*YOUR OBJECTIVE*: What follows is a listing; restate every line of it word for word.

*GIVEN DATA*:

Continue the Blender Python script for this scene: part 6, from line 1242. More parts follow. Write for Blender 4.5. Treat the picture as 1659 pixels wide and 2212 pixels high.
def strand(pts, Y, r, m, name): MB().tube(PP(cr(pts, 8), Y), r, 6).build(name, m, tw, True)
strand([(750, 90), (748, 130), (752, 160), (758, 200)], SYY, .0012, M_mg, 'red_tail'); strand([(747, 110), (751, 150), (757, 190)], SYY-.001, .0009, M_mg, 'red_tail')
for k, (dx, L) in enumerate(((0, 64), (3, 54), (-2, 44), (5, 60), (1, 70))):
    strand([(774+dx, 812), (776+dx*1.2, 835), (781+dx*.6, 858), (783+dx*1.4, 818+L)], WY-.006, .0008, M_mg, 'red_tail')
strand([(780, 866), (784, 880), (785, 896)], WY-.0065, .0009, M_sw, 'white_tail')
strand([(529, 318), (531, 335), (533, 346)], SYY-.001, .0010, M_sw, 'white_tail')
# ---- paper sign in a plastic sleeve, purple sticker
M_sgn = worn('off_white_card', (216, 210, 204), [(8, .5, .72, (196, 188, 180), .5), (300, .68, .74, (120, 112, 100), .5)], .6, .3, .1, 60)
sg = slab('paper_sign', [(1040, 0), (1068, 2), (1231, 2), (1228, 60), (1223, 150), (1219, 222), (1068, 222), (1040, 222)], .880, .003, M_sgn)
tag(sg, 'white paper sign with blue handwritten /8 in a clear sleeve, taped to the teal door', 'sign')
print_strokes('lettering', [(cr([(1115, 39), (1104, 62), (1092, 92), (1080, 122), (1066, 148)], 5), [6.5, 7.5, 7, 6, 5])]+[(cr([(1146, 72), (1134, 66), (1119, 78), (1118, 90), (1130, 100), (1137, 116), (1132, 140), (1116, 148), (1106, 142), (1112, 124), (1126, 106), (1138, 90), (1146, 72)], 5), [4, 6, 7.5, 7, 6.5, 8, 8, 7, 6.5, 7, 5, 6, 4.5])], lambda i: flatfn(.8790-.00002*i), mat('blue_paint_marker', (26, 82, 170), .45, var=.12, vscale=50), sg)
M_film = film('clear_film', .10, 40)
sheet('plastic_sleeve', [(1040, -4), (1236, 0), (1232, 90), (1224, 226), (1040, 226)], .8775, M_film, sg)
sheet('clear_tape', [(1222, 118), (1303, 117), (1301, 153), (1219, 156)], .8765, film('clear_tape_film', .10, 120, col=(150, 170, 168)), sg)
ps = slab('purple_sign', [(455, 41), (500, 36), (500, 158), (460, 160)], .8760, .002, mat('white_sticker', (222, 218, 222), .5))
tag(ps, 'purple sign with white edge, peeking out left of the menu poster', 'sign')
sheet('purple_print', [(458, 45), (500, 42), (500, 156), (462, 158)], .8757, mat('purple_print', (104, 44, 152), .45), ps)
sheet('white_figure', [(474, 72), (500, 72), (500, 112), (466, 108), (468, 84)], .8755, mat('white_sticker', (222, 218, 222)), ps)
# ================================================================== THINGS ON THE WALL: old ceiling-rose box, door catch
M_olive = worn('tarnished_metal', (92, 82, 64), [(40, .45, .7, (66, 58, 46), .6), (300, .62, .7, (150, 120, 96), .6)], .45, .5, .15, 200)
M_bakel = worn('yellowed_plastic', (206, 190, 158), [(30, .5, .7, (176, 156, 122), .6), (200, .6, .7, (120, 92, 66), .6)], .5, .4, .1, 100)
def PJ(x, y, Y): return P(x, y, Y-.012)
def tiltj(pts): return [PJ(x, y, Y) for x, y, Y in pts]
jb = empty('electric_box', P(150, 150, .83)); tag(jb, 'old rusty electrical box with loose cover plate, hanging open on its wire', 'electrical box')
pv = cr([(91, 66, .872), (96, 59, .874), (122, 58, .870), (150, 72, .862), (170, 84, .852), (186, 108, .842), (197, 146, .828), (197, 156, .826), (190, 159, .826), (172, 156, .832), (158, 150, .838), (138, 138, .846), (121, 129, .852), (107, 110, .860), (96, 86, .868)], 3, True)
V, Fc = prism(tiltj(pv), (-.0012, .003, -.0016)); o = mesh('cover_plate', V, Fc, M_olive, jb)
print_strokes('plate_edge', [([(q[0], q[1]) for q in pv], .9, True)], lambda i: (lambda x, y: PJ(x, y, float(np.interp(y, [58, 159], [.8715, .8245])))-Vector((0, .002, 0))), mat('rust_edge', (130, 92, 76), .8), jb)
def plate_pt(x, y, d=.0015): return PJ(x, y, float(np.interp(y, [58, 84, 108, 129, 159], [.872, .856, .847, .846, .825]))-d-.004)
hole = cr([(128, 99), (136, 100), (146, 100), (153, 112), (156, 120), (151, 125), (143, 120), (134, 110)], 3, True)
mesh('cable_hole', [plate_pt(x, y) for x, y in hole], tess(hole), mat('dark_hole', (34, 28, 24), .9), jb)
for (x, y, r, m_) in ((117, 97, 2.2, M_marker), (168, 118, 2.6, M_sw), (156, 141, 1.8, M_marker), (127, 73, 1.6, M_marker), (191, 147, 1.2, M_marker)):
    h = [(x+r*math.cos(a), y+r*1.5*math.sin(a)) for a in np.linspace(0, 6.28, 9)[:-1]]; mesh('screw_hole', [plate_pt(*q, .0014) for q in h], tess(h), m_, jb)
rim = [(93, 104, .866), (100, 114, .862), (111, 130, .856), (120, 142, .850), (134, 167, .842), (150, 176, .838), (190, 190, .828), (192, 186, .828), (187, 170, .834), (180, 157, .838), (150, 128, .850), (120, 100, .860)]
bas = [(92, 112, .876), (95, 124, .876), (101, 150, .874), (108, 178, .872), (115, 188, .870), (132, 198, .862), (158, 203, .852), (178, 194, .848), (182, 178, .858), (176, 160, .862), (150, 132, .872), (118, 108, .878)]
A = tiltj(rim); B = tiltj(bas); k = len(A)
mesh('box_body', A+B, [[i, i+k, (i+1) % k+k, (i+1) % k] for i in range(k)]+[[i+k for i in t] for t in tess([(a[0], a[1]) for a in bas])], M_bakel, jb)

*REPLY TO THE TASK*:
Continue the Blender Python script for this scene: part 6, from line 1242. More parts follow. Write for Blender 4.5. Treat the picture as 1659 pixels wide and 2212 pixels high.
def strand(pts, Y, r, m, name): MB().tube(PP(cr(pts, 8), Y), r, 6).build(name, m, tw, True)
strand([(750, 90), (748, 130), (752, 160), (758, 200)], SYY, .0012, M_mg, 'red_tail'); strand([(747, 110), (751, 150), (757, 190)], SYY-.001, .0009, M_mg, 'red_tail')
for k, (dx, L) in enumerate(((0, 64), (3, 54), (-2, 44), (5, 60), (1, 70))):
    strand([(774+dx, 812), (776+dx*1.2, 835), (781+dx*.6, 858), (783+dx*1.4, 818+L)], WY-.006, .0008, M_mg, 'red_tail')
strand([(780, 866), (784, 880), (785, 896)], WY-.0065, .0009, M_sw, 'white_tail')
strand([(529, 318), (531, 335), (533, 346)], SYY-.001, .0010, M_sw, 'white_tail')
# ---- paper sign in a plastic sleeve, purple sticker
M_sgn = worn('off_white_card', (216, 210, 204), [(8, .5, .72, (196, 188, 180), .5), (300, .68, .74, (120, 112, 100), .5)], .6, .3, .1, 60)
sg = slab('paper_sign', [(1040, 0), (1068, 2), (1231, 2), (1228, 60), (1223, 150), (1219, 222), (1068, 222), (1040, 222)], .880, .003, M_sgn)
tag(sg, 'white paper sign with blue handwritten /8 in a clear sleeve, taped to the teal door', 'sign')
print_strokes('lettering', [(cr([(1115, 39), (1104, 62), (1092, 92), (1080, 122), (1066, 148)], 5), [6.5, 7.5, 7, 6, 5])]+[(cr([(1146, 72), (1134, 66), (1119, 78), (1118, 90), (1130, 100), (1137, 116), (1132, 140), (1116, 148), (1106, 142), (1112, 124), (1126, 106), (1138, 90), (1146, 72)], 5), [4, 6, 7.5, 7, 6.5, 8, 8, 7, 6.5, 7, 5, 6, 4.5])], lambda i: flatfn(.8790-.00002*i), mat('blue_paint_marker', (26, 82, 170), .45, var=.12, vscale=50), sg)
M_film = film('clear_film', .10, 40)
sheet('plastic_sleeve', [(1040, -4), (1236, 0), (1232, 90), (1224, 226), (1040, 226)], .8775, M_film, sg)
sheet('clear_tape', [(1222, 118), (1303, 117), (1301, 153), (1219, 156)], .8765, film('clear_tape_film', .10, 120, col=(150, 170, 168)), sg)
ps = slab('purple_sign', [(455, 41), (500, 36), (500, 158), (460, 160)], .8760, .002, mat('white_sticker', (222, 218, 222), .5))
tag(ps, 'purple sign with white edge, peeking out left of the menu poster', 'sign')
sheet('purple_print', [(458, 45), (500, 42), (500, 156), (462, 158)], .8757, mat('purple_print', (104, 44, 152), .45), ps)
sheet('white_figure', [(474, 72), (500, 72), (500, 112), (466, 108), (468, 84)], .8755, mat('white_sticker', (222, 218, 222)), ps)
# ================================================================== THINGS ON THE WALL: old ceiling-rose box, door catch
M_olive = worn('tarnished_metal', (92, 82, 64), [(40, .45, .7, (66, 58, 46), .6), (300, .62, .7, (150, 120, 96), .6)], .45, .5, .15, 200)
M_bakel = worn('yellowed_plastic', (206, 190, 158), [(30, .5, .7, (176, 156, 122), .6), (200, .6, .7, (120, 92, 66), .6)], .5, .4, .1, 100)
def PJ(x, y, Y): return P(x, y, Y-.012)
def tiltj(pts): return [PJ(x, y, Y) for x, y, Y in pts]
jb = empty('electric_box', P(150, 150, .83)); tag(jb, 'old rusty electrical box with loose cover plate, hanging open on its wire', 'electrical box')
pv = cr([(91, 66, .872), (96, 59, .874), (122, 58, .870), (150, 72, .862), (170, 84, .852), (186, 108, .842), (197, 146, .828), (197, 156, .826), (190, 159, .826), (172, 156, .832), (158, 150, .838), (138, 138, .846), (121, 129, .852), (107, 110, .860), (96, 86, .868)], 3, True)
V, Fc = prism(tiltj(pv), (-.0012, .003, -.0016)); o = mesh('cover_plate', V, Fc, M_olive, jb)
print_strokes('plate_edge', [([(q[0], q[1]) for q in pv], .9, True)], lambda i: (lambda x, y: PJ(x, y, float(np.interp(y, [58, 159], [.8715, .8245])))-Vector((0, .002, 0))), mat('rust_edge', (130, 92, 76), .8), jb)
def plate_pt(x, y, d=.0015): return PJ(x, y, float(np.interp(y, [58, 84, 108, 129, 159], [.872, .856, .847, .846, .825]))-d-.004)
hole = cr([(128, 99), (136, 100), (146, 100), (153, 112), (156, 120), (151, 125), (143, 120), (134, 110)], 3, True)
mesh('cable_hole', [plate_pt(x, y) for x, y in hole], tess(hole), mat('dark_hole', (34, 28, 24), .9), jb)
for (x, y, r, m_) in ((117, 97, 2.2, M_marker), (168, 118, 2.6, M_sw), (156, 141, 1.8, M_marker), (127, 73, 1.6, M_marker), (191, 147, 1.2, M_marker)):
    h = [(x+r*math.cos(a), y+r*1.5*math.sin(a)) for a in np.linspace(0, 6.28, 9)[:-1]]; mesh('screw_hole', [plate_pt(*q, .0014) for q in h], tess(h), m_, jb)
rim = [(93, 104, .866), (100, 114, .862), (111, 130, .856), (120, 142, .850), (134, 167, .842), (150, 176, .838), (190, 190, .828), (192, 186, .828), (187, 170, .834), (180, 157, .838), (150, 128, .850), (120, 100, .860)]
bas = [(92, 112, .876), (95, 124, .876), (101, 150, .874), (108, 178, .872), (115, 188, .870), (132, 198, .862), (158, 203, .852), (178, 194, .848), (182, 178, .858), (176, 160, .862), (150, 132, .872), (118, 108, .878)]
A = tiltj(rim); B = tiltj(bas); k = len(A)
mesh('box_body', A+B, [[i, i+k, (i+1) % k+k, (i+1) % k] for i in range(k)]+[[i+k for i in t] for t in tess([(a[0], a[1]) for a in bas])], M_bakel, jb)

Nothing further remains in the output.